[Dataset items]
□ □ □

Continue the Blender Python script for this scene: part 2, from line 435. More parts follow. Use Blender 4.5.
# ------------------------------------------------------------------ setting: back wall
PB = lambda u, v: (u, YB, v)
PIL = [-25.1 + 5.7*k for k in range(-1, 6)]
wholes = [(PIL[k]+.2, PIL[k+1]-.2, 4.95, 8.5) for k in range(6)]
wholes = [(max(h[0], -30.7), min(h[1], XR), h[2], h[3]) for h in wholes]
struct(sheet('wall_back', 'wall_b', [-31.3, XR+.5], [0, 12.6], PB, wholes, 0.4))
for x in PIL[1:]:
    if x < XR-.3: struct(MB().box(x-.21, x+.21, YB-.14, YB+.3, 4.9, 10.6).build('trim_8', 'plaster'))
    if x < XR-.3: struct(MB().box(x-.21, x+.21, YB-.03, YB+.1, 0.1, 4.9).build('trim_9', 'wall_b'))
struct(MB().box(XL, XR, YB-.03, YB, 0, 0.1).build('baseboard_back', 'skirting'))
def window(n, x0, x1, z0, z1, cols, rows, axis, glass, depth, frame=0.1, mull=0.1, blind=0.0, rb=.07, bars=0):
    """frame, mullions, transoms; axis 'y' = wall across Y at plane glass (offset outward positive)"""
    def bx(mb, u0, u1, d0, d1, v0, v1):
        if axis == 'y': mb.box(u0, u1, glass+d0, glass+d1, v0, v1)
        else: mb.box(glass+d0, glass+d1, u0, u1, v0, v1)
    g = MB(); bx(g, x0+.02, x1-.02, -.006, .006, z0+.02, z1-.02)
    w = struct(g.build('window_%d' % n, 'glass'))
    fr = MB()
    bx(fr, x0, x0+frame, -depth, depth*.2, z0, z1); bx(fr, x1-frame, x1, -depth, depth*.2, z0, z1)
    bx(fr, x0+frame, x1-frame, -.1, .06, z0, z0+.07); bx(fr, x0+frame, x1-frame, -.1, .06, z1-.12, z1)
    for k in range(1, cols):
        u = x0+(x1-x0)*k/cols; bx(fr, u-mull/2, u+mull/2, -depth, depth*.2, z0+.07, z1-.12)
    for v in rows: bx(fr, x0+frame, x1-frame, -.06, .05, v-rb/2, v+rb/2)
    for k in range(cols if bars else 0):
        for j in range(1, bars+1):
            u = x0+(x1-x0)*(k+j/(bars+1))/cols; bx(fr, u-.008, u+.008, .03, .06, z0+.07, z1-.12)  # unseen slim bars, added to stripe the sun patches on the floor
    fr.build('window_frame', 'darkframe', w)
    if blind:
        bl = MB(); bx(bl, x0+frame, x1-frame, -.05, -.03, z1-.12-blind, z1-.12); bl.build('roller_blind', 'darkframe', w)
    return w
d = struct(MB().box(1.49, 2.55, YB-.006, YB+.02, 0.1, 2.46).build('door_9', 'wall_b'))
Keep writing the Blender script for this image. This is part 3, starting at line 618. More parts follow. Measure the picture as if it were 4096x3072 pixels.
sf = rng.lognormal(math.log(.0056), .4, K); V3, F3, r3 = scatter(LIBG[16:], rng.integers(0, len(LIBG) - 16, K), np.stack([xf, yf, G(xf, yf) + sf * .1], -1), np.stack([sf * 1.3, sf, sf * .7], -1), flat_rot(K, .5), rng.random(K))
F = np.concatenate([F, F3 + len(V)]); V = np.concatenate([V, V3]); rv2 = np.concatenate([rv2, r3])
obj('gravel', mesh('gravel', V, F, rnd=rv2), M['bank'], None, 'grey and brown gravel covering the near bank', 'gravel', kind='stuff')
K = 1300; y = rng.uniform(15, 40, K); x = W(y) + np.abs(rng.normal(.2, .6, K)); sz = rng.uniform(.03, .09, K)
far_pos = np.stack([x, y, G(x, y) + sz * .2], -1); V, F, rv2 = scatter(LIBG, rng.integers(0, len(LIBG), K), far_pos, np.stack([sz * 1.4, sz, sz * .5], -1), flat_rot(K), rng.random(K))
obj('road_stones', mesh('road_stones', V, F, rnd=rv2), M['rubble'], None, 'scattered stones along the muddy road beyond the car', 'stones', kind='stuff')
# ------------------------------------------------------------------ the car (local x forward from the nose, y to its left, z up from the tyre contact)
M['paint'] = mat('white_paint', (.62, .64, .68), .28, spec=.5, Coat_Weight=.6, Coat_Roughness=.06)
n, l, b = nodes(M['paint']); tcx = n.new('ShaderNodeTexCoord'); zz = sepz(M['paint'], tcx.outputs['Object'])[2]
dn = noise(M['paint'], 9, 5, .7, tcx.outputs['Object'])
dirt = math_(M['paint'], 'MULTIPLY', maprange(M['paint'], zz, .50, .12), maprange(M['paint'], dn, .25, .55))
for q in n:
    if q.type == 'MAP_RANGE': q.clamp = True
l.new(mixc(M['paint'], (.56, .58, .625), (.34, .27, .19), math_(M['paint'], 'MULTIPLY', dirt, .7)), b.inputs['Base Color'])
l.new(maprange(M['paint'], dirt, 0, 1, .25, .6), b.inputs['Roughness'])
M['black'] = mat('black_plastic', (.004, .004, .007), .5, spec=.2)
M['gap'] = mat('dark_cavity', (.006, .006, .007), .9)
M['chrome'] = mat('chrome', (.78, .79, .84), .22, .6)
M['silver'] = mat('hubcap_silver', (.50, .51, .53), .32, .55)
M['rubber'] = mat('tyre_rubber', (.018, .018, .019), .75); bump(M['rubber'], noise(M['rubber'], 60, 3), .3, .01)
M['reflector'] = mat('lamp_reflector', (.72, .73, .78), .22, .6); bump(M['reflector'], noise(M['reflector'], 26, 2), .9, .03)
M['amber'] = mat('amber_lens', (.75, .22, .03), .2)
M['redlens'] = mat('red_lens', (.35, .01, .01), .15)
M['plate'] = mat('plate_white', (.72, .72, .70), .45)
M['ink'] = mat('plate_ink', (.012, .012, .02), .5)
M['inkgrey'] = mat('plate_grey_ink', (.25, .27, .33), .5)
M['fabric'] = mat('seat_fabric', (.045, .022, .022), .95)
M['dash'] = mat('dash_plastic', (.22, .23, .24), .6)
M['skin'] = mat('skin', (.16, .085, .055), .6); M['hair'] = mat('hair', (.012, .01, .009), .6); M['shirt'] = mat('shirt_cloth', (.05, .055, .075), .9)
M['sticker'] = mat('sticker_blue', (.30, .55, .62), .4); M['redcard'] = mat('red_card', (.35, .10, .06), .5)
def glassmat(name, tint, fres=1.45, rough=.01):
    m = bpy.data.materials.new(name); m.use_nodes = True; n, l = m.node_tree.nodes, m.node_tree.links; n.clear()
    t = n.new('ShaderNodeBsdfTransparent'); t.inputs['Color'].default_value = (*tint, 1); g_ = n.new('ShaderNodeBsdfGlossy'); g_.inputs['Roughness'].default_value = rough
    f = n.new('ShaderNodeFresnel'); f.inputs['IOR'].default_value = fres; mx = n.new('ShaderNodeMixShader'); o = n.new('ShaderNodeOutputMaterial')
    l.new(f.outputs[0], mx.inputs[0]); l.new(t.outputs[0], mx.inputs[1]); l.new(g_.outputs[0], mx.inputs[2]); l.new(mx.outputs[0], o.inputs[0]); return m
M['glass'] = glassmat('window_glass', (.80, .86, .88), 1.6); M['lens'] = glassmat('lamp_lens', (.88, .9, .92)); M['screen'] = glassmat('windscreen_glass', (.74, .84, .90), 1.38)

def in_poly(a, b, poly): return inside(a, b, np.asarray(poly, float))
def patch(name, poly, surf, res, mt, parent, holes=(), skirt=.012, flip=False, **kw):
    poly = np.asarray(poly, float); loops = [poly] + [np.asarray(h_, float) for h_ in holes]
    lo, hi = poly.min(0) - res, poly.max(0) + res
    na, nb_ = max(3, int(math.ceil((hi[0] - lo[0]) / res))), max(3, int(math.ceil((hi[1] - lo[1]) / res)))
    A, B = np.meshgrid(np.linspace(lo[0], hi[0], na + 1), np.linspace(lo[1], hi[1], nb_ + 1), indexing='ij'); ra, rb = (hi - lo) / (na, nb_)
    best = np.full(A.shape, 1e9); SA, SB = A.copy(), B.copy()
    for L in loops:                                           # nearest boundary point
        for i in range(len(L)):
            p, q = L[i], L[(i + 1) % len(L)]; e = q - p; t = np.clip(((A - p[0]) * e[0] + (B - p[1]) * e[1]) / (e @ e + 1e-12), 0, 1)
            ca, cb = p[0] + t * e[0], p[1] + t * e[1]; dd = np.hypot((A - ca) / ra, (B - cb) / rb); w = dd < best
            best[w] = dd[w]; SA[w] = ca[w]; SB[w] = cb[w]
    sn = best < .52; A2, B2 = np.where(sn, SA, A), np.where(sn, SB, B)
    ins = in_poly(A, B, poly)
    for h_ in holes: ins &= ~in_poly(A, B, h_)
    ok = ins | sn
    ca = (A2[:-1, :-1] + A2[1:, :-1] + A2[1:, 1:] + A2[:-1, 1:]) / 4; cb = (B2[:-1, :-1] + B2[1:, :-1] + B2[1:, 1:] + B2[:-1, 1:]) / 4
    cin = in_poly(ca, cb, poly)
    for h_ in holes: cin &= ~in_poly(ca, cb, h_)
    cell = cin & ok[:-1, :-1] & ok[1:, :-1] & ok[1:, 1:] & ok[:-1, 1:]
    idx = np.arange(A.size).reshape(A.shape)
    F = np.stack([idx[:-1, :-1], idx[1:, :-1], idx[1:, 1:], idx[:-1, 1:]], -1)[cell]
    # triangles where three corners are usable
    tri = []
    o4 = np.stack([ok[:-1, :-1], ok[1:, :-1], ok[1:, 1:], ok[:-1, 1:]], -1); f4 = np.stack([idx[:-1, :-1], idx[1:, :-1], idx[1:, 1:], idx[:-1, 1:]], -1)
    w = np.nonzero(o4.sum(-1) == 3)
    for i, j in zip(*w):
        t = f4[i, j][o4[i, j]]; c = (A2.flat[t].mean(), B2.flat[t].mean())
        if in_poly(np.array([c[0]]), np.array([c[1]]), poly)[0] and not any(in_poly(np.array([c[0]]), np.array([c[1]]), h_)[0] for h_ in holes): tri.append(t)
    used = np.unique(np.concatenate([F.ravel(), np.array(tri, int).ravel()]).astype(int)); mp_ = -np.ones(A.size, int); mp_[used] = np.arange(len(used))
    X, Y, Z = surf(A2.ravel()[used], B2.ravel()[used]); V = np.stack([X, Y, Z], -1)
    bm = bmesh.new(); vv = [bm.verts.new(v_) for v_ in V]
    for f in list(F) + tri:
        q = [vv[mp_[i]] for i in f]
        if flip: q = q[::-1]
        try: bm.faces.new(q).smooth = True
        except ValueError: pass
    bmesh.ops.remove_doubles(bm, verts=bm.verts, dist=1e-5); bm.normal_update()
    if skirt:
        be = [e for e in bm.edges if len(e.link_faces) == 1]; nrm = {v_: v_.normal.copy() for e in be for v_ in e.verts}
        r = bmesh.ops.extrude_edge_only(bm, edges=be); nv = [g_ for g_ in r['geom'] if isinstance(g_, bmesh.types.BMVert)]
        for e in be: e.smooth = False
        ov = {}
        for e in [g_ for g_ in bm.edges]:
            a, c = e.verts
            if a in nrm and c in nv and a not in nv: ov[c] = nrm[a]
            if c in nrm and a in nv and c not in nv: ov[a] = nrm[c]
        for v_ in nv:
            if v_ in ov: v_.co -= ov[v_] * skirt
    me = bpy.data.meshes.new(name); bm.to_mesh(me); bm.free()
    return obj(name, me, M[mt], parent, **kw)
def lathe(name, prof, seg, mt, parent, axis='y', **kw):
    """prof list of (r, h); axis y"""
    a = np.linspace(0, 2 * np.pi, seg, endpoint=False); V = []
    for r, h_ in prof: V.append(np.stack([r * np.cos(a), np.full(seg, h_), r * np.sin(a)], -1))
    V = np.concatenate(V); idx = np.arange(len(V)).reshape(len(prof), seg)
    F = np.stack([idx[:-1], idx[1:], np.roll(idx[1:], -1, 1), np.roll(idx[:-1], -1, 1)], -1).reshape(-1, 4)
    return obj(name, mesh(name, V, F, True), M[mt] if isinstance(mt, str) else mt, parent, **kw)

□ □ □

▶ **Problem to solve**
Extract the lines above, from the first one through the one containing "0.1, 2.46).build('door_9', 'wall_b'))", and return only those, unchanged.

▶ **Correct answer**
Continue the Blender Python script for this scene: part 2, from line 435. More parts follow. Use Blender 4.5.
# ------------------------------------------------------------------ setting: back wall
PB = lambda u, v: (u, YB, v)
PIL = [-25.1 + 5.7*k for k in range(-1, 6)]
wholes = [(PIL[k]+.2, PIL[k+1]-.2, 4.95, 8.5) for k in range(6)]
wholes = [(max(h[0], -30.7), min(h[1], XR), h[2], h[3]) for h in wholes]
struct(sheet('wall_back', 'wall_b', [-31.3, XR+.5], [0, 12.6], PB, wholes, 0.4))
for x in PIL[1:]:
    if x < XR-.3: struct(MB().box(x-.21, x+.21, YB-.14, YB+.3, 4.9, 10.6).build('trim_8', 'plaster'))
    if x < XR-.3: struct(MB().box(x-.21, x+.21, YB-.03, YB+.1, 0.1, 4.9).build('trim_9', 'wall_b'))
struct(MB().box(XL, XR, YB-.03, YB, 0, 0.1).build('baseboard_back', 'skirting'))
def window(n, x0, x1, z0, z1, cols, rows, axis, glass, depth, frame=0.1, mull=0.1, blind=0.0, rb=.07, bars=0):
    """frame, mullions, transoms; axis 'y' = wall across Y at plane glass (offset outward positive)"""
    def bx(mb, u0, u1, d0, d1, v0, v1):
        if axis == 'y': mb.box(u0, u1, glass+d0, glass+d1, v0, v1)
        else: mb.box(glass+d0, glass+d1, u0, u1, v0, v1)
    g = MB(); bx(g, x0+.02, x1-.02, -.006, .006, z0+.02, z1-.02)
    w = struct(g.build('window_%d' % n, 'glass'))
    fr = MB()
    bx(fr, x0, x0+frame, -depth, depth*.2, z0, z1); bx(fr, x1-frame, x1, -depth, depth*.2, z0, z1)
    bx(fr, x0+frame, x1-frame, -.1, .06, z0, z0+.07); bx(fr, x0+frame, x1-frame, -.1, .06, z1-.12, z1)
    for k in range(1, cols):
        u = x0+(x1-x0)*k/cols; bx(fr, u-mull/2, u+mull/2, -depth, depth*.2, z0+.07, z1-.12)
    for v in rows: bx(fr, x0+frame, x1-frame, -.06, .05, v-rb/2, v+rb/2)
    for k in range(cols if bars else 0):
        for j in range(1, bars+1):
            u = x0+(x1-x0)*(k+j/(bars+1))/cols; bx(fr, u-.008, u+.008, .03, .06, z0+.07, z1-.12)  # unseen slim bars, added to stripe the sun patches on the floor
    fr.build('window_frame', 'darkframe', w)
    if blind:
        bl = MB(); bx(bl, x0+frame, x1-frame, -.05, -.03, z1-.12-blind, z1-.12); bl.build('roller_blind', 'darkframe', w)
    return w
d = struct(MB().box(1.49, 2.55, YB-.006, YB+.02, 0.1, 2.46).build('door_9', 'wall_b'))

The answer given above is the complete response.